The request denial isn’t lengthy. In their original lawsuit, the Republican plaintiffs — including, again, a sitting Congressman — had advocated for the dismissal of millions of mail-in votes in the state from voters who’d used the mail-in voting procedures established by the 2019 state legislation in question. The plaintiffs proposed the alternative solution to their concocted problem of tasking the state legislature of choosing Pennsylvania’s members of the electoral college, regardless of the outcome of Pennsylvania’s popular vote, which would be an authoritarian affront to democracy — although Trump allies have floated the possibility of appointing Trump-allied members of the electoral college, no matter the winner of respective states’ popular votes.
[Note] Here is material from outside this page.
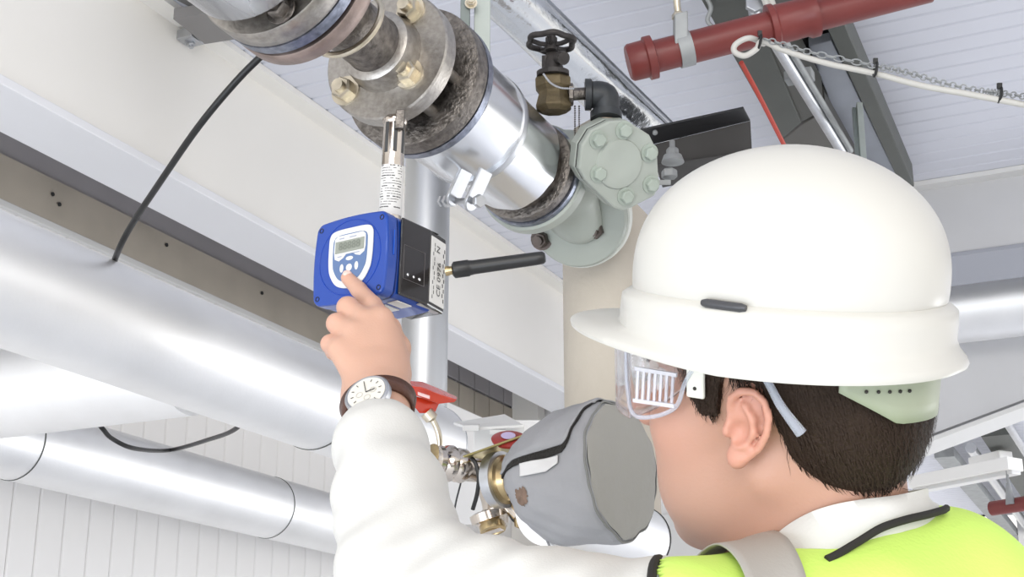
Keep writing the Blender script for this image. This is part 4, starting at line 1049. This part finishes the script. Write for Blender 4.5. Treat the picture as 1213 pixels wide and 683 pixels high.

Legislatures have not taken up this proposal.

Originally, Pennsylvania Supreme Court justices concluded that the Republican plaintiffs in the newly re-rejected case displayed “complete failure to act with due diligence in commencing their facial constitutional challenge, which was ascertainable upon” the enactment of the original mail-in voting procedures (contained in legislation called Act 77) back in 2019. The plaintiffs filed their challenge days before the Pennsylvania deadline for county-level certifications of results. The justices explained, in part, as follows:

‘The want of due diligence demonstrated in this matter is unmistakable. Petitioners
filed this facial challenge to the mail-in voting statutory provisions more than one year
after the enactment of Act 77. At the time this action was filed on November 21, 2020,
millions of Pennsylvania voters had already expressed their will in both the June 2020
Primary Election and the November 2020 General Election and the final ballots in the
2020 General Election were being tallied, with the results becoming seemingly apparent.’

The new Pennsylvania Supreme Court loss for Trump’s allies emerged on the same day that another state Supreme Court loss for the GOP emerged in Wisconsin. That state’s conservative-majority Supreme Court declined to take up a case that the Trump campaign brought against the state’s election results, which the campaign wanted the court to consider before a legally-mandated lower-court process.